L'écroulement des pyramides de Ponzi albanaises
Début 97, ce qui devait arriver arriva. Les pyramides de Ponzi commencèrent à s’écrouler les unes après les autres, entrainant la ruine de millions de personnes. Accusant le gouvernement d’en avoir tiré profit et constatant le refus de ce dernier d’indemniser leurs pertes, les albanais commencèrent à se révolter. Des émeutes éclatèrent alors dans tout le pays, au cours desquelles 2 000 personnes furent tuées. Face à la situation, une intervention internationale fut conclue (résolution 1 101 du Conseil de Sécurité de l’ONU). A l’issue de ces révoltes, le gouvernement fut renversé et de nouvelles élections furent organisées. On estime la perte totale à 1,7 milliards de dollars, soit 50 % du PIB albanais à l’époque (bien loin devant les 0,5 % du PIB américain suite à l'affaire Madoff).

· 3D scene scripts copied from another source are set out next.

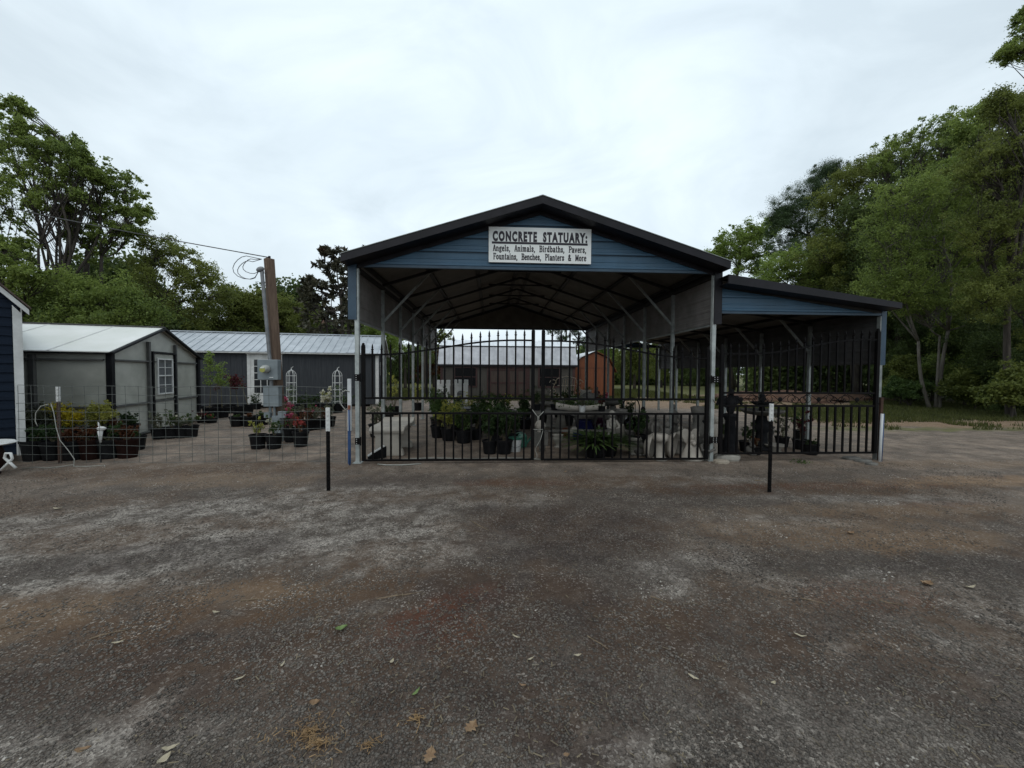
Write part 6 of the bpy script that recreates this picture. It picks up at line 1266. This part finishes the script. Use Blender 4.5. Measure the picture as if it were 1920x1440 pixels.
for i_, (x_, y_, m_, tx, h_) in enumerate(((4.75, 8.6, midcon, 'grey figure deep in the lean-to behind the fountain', .6), (5.5, 8.9, concrete, 'pale figure deep in the lean-to right of the fountain', .5))):
    t_ = thing('garden_statue', (x_, y_, 0), tx, 'statue'); mb = MB(); mb.lathe([(.14, 0), (.14, .05), (.1, .08), (.09, h_ * .6), (.12, h_ * .8), (.05, h_ * .92)], 16, wob=.05); mb.ball((0, 0, h_), .07, 12, 8); mb.build('figure', m_, t_, smooth=True)
# stones at the corner post
def rock(nm, label, x, y, rx, ry, rz, m=palecon, seed=0, z=0.0, group=None):
    random.seed(seed); t_ = thing(nm, (x, y, gzf(x, y)), label, 'stone', group); mb = MB()
    pr0 = [(.92, 0), (1, .3), (.97, .72), (.80, .96), (.3, 1.0)]
    vs = []; n_ = 14
    for (r_, z_) in pr0:
        for k_ in range(n_):
            a_ = 2 * PI * k_ / n_; q = (abs(math.cos(a_)) ** 3 + abs(math.sin(a_)) ** 3) ** (-1 / 3); w = r_ * q * random.uniform(.93, 1.05)
            vs.append((rx * math.cos(a_) * w, ry * math.sin(a_) * w, rz * z_ * random.uniform(.94, 1.04) - .01))
    mb.add(vs, [(i * n_ + k_, i * n_ + (k_ + 1) % n_, (i + 1) * n_ + (k_ + 1) % n_, (i + 1) * n_ + k_) for i in range(4) for k_ in range(n_)] + [tuple(range(n_)), tuple(range(4 * n_, 5 * n_))]); mb.build('stone', m, t_, smooth=False); return t_
rock('stone_block', 'small cream-coloured block at the foot of the corner post', 3.90, 6.30, .13, .08, .075, mat('cream_stone', (.25, .21, .16), (.36, .31, .25), 7, rough=.95, bump=.3), 1)
rock('stone_block', 'larger grey wedge-shaped rock just right of the cream block', 4.14, 6.52, .22, .13, .13, concrete, 2)
for i_, (px_, py_, s_, tx) in enumerate(((1596, 861, .16, 'flat dark stone under the right end of the lean-to gate, leftmost of three'), (1618, 866, .14, 'flat dark stone under the right end of the lean-to gate, middle of three'), (1634, 872, .10, 'flat dark stone at the very foot of the rusty gate post'))):
    p_ = xy(px_, py_); rock('flat_stone', tx, p_[0], p_[1], s_, s_ * .6, .05, midcon, 5 + i_)
w_ = thing('weed', xy(1503, 868), 'small green weed growing from the gravel before the lean-to gate', 'weed'); cen = np.array([(random.gauss(0, .07), random.gauss(0, .05), abs(random.gauss(0, .03))) for _ in range(260)]); leaf_obj('foliage', leaf_arrays(cen[:130], .032, .45), leafgreen, w_)
# earth mounds beyond
for i_, (px_, py_, rx_, rz_, lab) in enumerate(((1480, 750, 3.4, .62, 'tall heap of red-brown earth behind the lean-to'), (1400, 748, 2.6, .5, 'lower heap of pale orange earth left of the tall heap'), (1570, 750, 3.0, .5, 'heap of red earth right of the tall heap'))):
    random.seed(40 + i_); p_ = xy(px_, py_); t_ = thing('earth_heap', p_, lab, 'earth heap', 'earth heaps behind the lean-to'); vs = []; n_ = 28
    for j in range(9):
        for k_ in range(n_):
            a_ = 2 * PI * k_ / n_; r_ = rx_ * (1 - j / 8.5) ** .85 * random.uniform(.85, 1.15) * (1 + .18 * math.sin(a_ * 3 + i_)); vs.append((r_ * math.cos(a_), r_ * .7 * math.sin(a_), rz_ * (j / 8) ** .9 - .05 + random.uniform(-.03, .03)))
    MB().add(vs, [(i * n_ + k_, i * n_ + (k_ + 1) % n_, (i + 1) * n_ + (k_ + 1) % n_, (i + 1) * n_ + k_) for i in range(8) for k_ in range(n_)] + [tuple(range(8 * n_, 9 * n_))]).build('heap', mat('heap_earth', (.055, .026, .016), (.15, .08, .048), 3, rough=1, bump=.6), t_, smooth=True)
# ---------------------------------------------------------------- trees
gL = 'trees on the left behind the sheds'; gR = 'trees along the right side'
def T(nm, label, px, Y, lst, lmat, stems=None, **kw):
    b_ = WY(px, 700, Y); lob = lobes_px(lst, Y)
    st = []
    for (bx, fpx, fpy, r) in stems: f = WY(fpx, fpy, Y); st.append((bx, 0, f.x, f.y, f.z, r))
    return tree(nm, label, (b_.x, Y), st, lob, lmat, **kw)
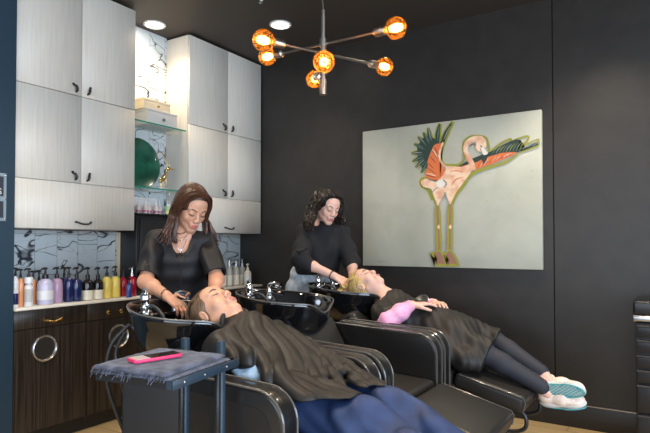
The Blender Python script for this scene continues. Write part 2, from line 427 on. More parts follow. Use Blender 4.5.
w.box((XW-.1, YF-.1, 0), (XR+.1, YF, .35)).box((XW-.1, YF-.1, 2.75), (XR+.1, YF, ZC)).box((XW-.1, YF-.1, .35), (-3.0, YF, 2.75)).box((3.0, YF-.1, .35), (XR+.1, YF, 2.75))
struct(w.build('wall_front', 'wall'))
w = MB()
for x in (-3.0, -1.0, 1.0, 2.94): w.box((x, YF-.07, .35), (x+.06, YF-.02, 2.75))
w.box((-3, YF-.07, .35), (3, YF-.02, .41)).box((-3, YF-.07, 2.69), (3, YF-.02, 2.75))
struct(w.build('window_1', 'black_metal'))
w = MB(); w.box((-3.58, YB-.014, 0), (XR, YB, .155), bev=.002)
struct(w.build('baseboard_back', 'baseboard'))
struct(MB().box((-3.58, YB-.017, .155), (XR, YB, .160)).build('trim_1', 'nickel'))
# marble splashback and the tiled back of the niche
struct(MB().box((XW, 1.745, .86), (-3.58, 2.665, 1.345)).build('wall_tile_splashback_left', 'marble'))
struct(MB().box((XW, 2.615, 1.40), (-3.58, 3.14, ZC)).build('wall_tile_niche', 'marble'))
struct(MB().box((XW, 3.16, .86), (-3.58, YB, 1.345)).build('wall_tile_splashback_right', 'marble'))

# ------------------------------------------------------------------ sign holder on the blue panel
t = thing('sign_holder', (-3.30, 1.62, 1.40), 'clear acrylic sign holder screwed to the slate blue wall at the left edge', 'sign')
p0, p1 = at(-14, 176, x=-3.29), at(6, 219, x=-3.29)
ya, yb, za, zb = p0.y, p1.y, 1.385, 1.665
MB().box((-3.30, ya, za), (-3.288, yb, zb), bev=.002).build('acrylic_plate', 'acrylic', t)
MB().box((-3.287, ya+.02, za+.145), (-3.285, yb-.018, zb-.02)).box((-3.287, ya+.02, za+.02), (-3.285, yb-.018, za+.115)).build('paper', 'paper_dark', t)
for z in (za+.13, zb-.012, za+.012):
    for y in (yb-.012, yb-.045): MB().sphere((-3.284, y, z), .006, n=8, m=6).build('screw', 'chrome', t)
fc = bpy.data.curves.new('lettering', 'FONT'); fc.body = 'S'; fc.size = .05; fc.extrude = .0006
fo = bpy.data.objects.new('lettering', fc); COL.objects.link(fo)
fo.rotation_euler = (PI/2, 0, PI/2); bpy.context.view_layer.update()
me = bpy.data.meshes.new_from_object(fo); bpy.data.objects.remove(fo)
me.transform(Matrix.Translation((-3.283, yb-.052, za+.155)) @ Matrix.Rotation(PI/2, 4, 'Z') @ Matrix.Rotation(PI/2, 4, 'X'))
link('lettering', me, 'white', t)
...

Les conséquences macroéconomiques immédiates sont connues : baisse des investissements dans le pays, chute de la monnaie nationale (le lek, qui s’échange en 1996 contre 103,47 dollars et en 1997 contre 149,8 dollars), hausse du prix des importations, hausse du prix à la consommation (+ 33,2 % en 1997), réduction de la consommation, récession (-10,2 % du PIB en 1997), hausse du chômage (qui passe de 12,3 % en 1996 à 14,9 % en 1997)… Toutefois, ces indicateurs économiques sont revenus à la normale vers le début des années 2000. Les conséquences sur le long terme semblent donc être limitées.
Ironie de l’histoire, Sali Berisha, qui était président de la République d’Albanie entre 1992 et 1997 lorsque les pyramides virent le jour et qui profita donc de ces dernières, fut nommé 1er ministre du pays entre 2005 et 2013.